## BEGIN
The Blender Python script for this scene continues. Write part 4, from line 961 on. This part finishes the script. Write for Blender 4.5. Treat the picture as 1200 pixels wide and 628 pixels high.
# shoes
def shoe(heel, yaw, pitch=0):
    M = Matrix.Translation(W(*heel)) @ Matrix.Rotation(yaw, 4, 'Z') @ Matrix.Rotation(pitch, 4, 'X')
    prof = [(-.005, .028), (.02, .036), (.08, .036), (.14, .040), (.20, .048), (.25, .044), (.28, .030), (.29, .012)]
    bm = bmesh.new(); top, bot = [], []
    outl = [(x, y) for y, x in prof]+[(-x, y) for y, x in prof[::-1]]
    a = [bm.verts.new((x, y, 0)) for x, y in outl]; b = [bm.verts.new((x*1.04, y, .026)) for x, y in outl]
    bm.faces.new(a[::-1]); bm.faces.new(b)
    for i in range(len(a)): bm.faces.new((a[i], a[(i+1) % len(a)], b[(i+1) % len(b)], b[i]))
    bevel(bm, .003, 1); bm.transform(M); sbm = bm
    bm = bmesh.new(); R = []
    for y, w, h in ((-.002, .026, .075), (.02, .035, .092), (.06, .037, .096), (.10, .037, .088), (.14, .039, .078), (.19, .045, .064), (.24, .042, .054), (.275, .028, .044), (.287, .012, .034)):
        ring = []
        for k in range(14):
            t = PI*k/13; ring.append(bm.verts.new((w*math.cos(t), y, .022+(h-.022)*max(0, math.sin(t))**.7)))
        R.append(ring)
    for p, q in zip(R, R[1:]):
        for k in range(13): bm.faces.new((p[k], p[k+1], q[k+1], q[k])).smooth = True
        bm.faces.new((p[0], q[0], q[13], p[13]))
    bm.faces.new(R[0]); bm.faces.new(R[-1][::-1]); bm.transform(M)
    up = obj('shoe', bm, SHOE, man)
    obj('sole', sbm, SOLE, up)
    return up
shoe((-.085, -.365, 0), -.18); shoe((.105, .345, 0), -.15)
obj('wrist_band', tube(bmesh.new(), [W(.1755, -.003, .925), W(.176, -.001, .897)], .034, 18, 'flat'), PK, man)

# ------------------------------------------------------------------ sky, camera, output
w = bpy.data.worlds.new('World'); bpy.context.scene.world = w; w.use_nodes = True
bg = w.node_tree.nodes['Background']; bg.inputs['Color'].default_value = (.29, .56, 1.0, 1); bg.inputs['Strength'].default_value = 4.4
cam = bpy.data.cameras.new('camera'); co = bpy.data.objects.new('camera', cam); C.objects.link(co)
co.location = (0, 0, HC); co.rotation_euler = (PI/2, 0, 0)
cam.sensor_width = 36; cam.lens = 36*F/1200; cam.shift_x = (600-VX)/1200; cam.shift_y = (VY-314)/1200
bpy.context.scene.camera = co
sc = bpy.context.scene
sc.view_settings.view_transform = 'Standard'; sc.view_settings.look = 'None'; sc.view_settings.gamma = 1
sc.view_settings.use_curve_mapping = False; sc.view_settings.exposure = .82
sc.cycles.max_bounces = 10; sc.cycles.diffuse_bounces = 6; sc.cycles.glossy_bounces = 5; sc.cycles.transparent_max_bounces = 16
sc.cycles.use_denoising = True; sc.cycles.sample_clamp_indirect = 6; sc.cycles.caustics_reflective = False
## END
== What to work on ==
Go through the listing and print each line exactly as it appears.

== Response below ==
The Blender Python script for this scene continues. Write part 4, from line 961 on. This part finishes the script. Write for Blender 4.5. Treat the picture as 1200 pixels wide and 628 pixels high.
# shoes
def shoe(heel, yaw, pitch=0):
    M = Matrix.Translation(W(*heel)) @ Matrix.Rotation(yaw, 4, 'Z') @ Matrix.Rotation(pitch, 4, 'X')
    prof = [(-.005, .028), (.02, .036), (.08, .036), (.14, .040), (.20, .048), (.25, .044), (.28, .030), (.29, .012)]
    bm = bmesh.new(); top, bot = [], []
    outl = [(x, y) for y, x in prof]+[(-x, y) for y, x in prof[::-1]]
    a = [bm.verts.new((x, y, 0)) for x, y in outl]; b = [bm.verts.new((x*1.04, y, .026)) for x, y in outl]
    bm.faces.new(a[::-1]); bm.faces.new(b)
    for i in range(len(a)): bm.faces.new((a[i], a[(i+1) % len(a)], b[(i+1) % len(b)], b[i]))
    bevel(bm, .003, 1); bm.transform(M); sbm = bm
    bm = bmesh.new(); R = []
    for y, w, h in ((-.002, .026, .075), (.02, .035, .092), (.06, .037, .096), (.10, .037, .088), (.14, .039, .078), (.19, .045, .064), (.24, .042, .054), (.275, .028, .044), (.287, .012, .034)):
        ring = []
        for k in range(14):
            t = PI*k/13; ring.append(bm.verts.new((w*math.cos(t), y, .022+(h-.022)*max(0, math.sin(t))**.7)))
        R.append(ring)
    for p, q in zip(R, R[1:]):
        for k in range(13): bm.faces.new((p[k], p[k+1], q[k+1], q[k])).smooth = True
        bm.faces.new((p[0], q[0], q[13], p[13]))
    bm.faces.new(R[0]); bm.faces.new(R[-1][::-1]); bm.transform(M)
    up = obj('shoe', bm, SHOE, man)
    obj('sole', sbm, SOLE, up)
    return up
shoe((-.085, -.365, 0), -.18); shoe((.105, .345, 0), -.15)
obj('wrist_band', tube(bmesh.new(), [W(.1755, -.003, .925), W(.176, -.001, .897)], .034, 18, 'flat'), PK, man)

# ------------------------------------------------------------------ sky, camera, output
w = bpy.data.worlds.new('World'); bpy.context.scene.world = w; w.use_nodes = True
bg = w.node_tree.nodes['Background']; bg.inputs['Color'].default_value = (.29, .56, 1.0, 1); bg.inputs['Strength'].default_value = 4.4
cam = bpy.data.cameras.new('camera'); co = bpy.data.objects.new('camera', cam); C.objects.link(co)
co.location = (0, 0, HC); co.rotation_euler = (PI/2, 0, 0)
cam.sensor_width = 36; cam.lens = 36*F/1200; cam.shift_x = (600-VX)/1200; cam.shift_y = (VY-314)/1200
bpy.context.scene.camera = co
sc = bpy.context.scene
sc.view_settings.view_transform = 'Standard'; sc.view_settings.look = 'None'; sc.view_settings.gamma = 1
sc.view_settings.use_curve_mapping = False; sc.view_settings.exposure = .82
sc.cycles.max_bounces = 10; sc.cycles.diffuse_bounces = 6; sc.cycles.glossy_bounces = 5; sc.cycles.transparent_max_bounces = 16
sc.cycles.use_denoising = True; sc.cycles.sample_clamp_indirect = 6; sc.cycles.caustics_reflective = False